### 3D scene scripts
○ ○ ○ ○ ○ ○ ○

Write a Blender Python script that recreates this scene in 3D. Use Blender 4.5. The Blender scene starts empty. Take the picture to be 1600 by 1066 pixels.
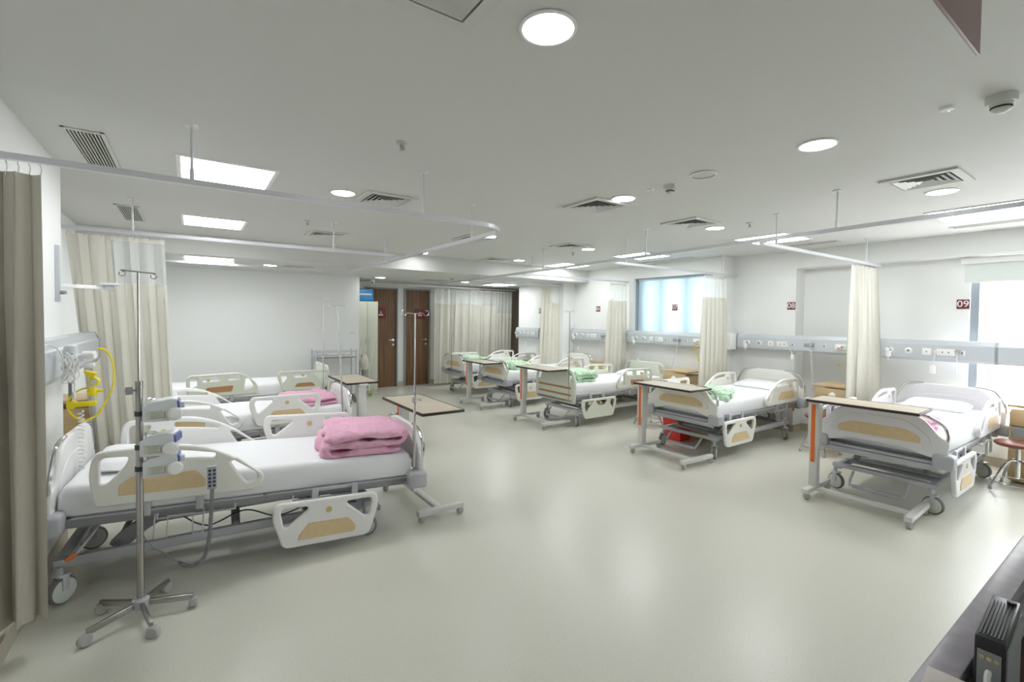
import bpy, bmesh, math, random
from mathutils import Vector, Matrix, noise
random.seed(7)
PI = math.pi
C = bpy.context.scene.collection
S = bpy.context.scene

# ---------------------------------------------------------------- camera, sky, exposure
FPX, YAW, PITCH, ROLL, CY = 729.8, 0.604759, 0.023895, -0.0111429, 514.2
H = 1.55
HC, HL = 2.52, 2.28            # main and lowered ceiling
sy_, cy_ = math.sin(YAW), math.cos(YAW)
fw = Vector((sy_*math.cos(PITCH), cy_*math.cos(PITCH), -math.sin(PITCH)))
rt = Vector((cy_, -sy_, 0)); dn = fw.cross(rt)
rr, ss = math.cos(ROLL), math.sin(ROLL)
rt, dn = rr*rt + ss*dn, -ss*rt + rr*dn
cam_d = bpy.data.cameras.new('camera'); cam = bpy.data.objects.new('camera', cam_d); C.objects.link(cam)
cam.matrix_world = Matrix(((rt.x, -dn.x, -fw.x, 0), (rt.y, -dn.y, -fw.y, 0), (rt.z, -dn.z, -fw.z, H), (0, 0, 0, 1)))
cam_d.sensor_width = 36; cam_d.lens = FPX/1600*36
cam_d.shift_y = (CY-533)/1600
cam_d.clip_start = 0.03; cam_d.clip_end = 100
S.camera = cam

w = bpy.data.worlds.new('sky'); S.world = w; w.use_nodes = True
bg = w.node_tree.nodes['Background']
bg.inputs[0].default_value = (0.93, 0.97, 1.0, 1); bg.inputs[1].default_value = 6.0
S.view_settings.view_transform = 'Standard'; S.view_settings.look = 'None'
S.view_settings.exposure = 1.06; S.view_settings.gamma = 1; S.view_settings.use_curve_mapping = False
S.cycles.use_denoising = True
S.cycles.max_bounces = 10; S.cycles.diffuse_bounces = 6; S.cycles.transparent_max_bounces = 12
DOWNLIGHT, PANEL = 26.0, 9.0

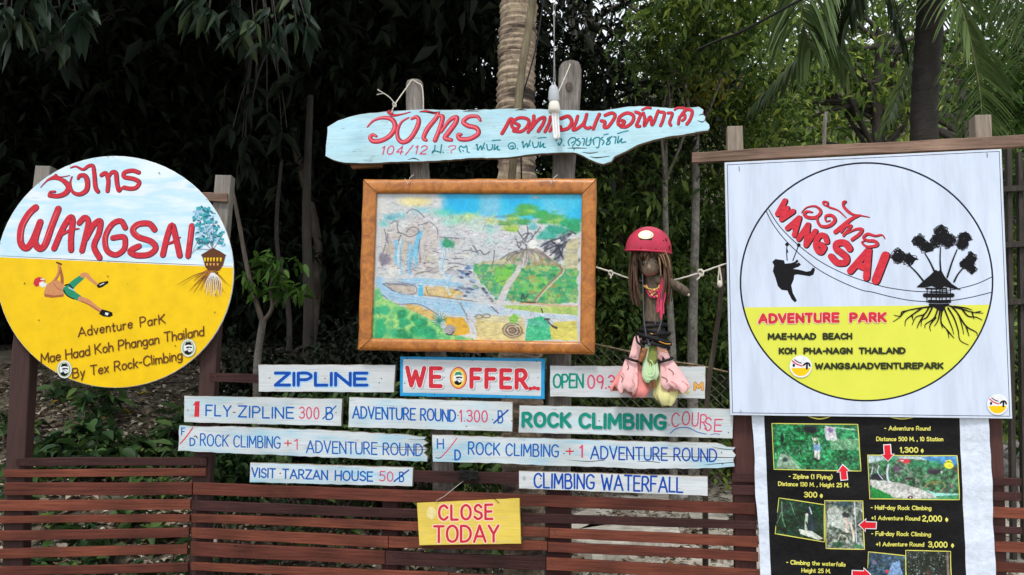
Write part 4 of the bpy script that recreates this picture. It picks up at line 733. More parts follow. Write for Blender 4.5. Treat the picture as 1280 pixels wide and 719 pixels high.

○ ○ ○ ○ ○ ○ ○

### Exercise brief
Without the pictures, reproduce every line of the records above exactly.

### Solution to this problem
Write a Blender Python script that recreates this scene in 3D. Use Blender 4.5. The Blender scene starts empty. Take the picture to be 1600 by 1066 pixels.
import bpy, bmesh, math, random
from mathutils import Vector, Matrix, noise
random.seed(7)
PI = math.pi
C = bpy.context.scene.collection
S = bpy.context.scene

# ---------------------------------------------------------------- camera, sky, exposure
FPX, YAW, PITCH, ROLL, CY = 729.8, 0.604759, 0.023895, -0.0111429, 514.2
H = 1.55
HC, HL = 2.52, 2.28            # main and lowered ceiling
sy_, cy_ = math.sin(YAW), math.cos(YAW)
fw = Vector((sy_*math.cos(PITCH), cy_*math.cos(PITCH), -math.sin(PITCH)))
rt = Vector((cy_, -sy_, 0)); dn = fw.cross(rt)
rr, ss = math.cos(ROLL), math.sin(ROLL)
rt, dn = rr*rt + ss*dn, -ss*rt + rr*dn
cam_d = bpy.data.cameras.new('camera'); cam = bpy.data.objects.new('camera', cam_d); C.objects.link(cam)
cam.matrix_world = Matrix(((rt.x, -dn.x, -fw.x, 0), (rt.y, -dn.y, -fw.y, 0), (rt.z, -dn.z, -fw.z, H), (0, 0, 0, 1)))
cam_d.sensor_width = 36; cam_d.lens = FPX/1600*36
cam_d.shift_y = (CY-533)/1600
cam_d.clip_start = 0.03; cam_d.clip_end = 100
S.camera = cam

w = bpy.data.worlds.new('sky'); S.world = w; w.use_nodes = True
bg = w.node_tree.nodes['Background']
bg.inputs[0].default_value = (0.93, 0.97, 1.0, 1); bg.inputs[1].default_value = 6.0
S.view_settings.view_transform = 'Standard'; S.view_settings.look = 'None'
S.view_settings.exposure = 1.06; S.view_settings.gamma = 1; S.view_settings.use_curve_mapping = False
S.cycles.use_denoising = True
S.cycles.max_bounces = 10; S.cycles.diffuse_bounces = 6; S.cycles.transparent_max_bounces = 12
DOWNLIGHT, PANEL = 26.0, 9.0

Write part 4 of the bpy script that recreates this picture. It picks up at line 733. More parts follow. Write for Blender 4.5. Treat the picture as 1280 pixels wide and 719 pixels high.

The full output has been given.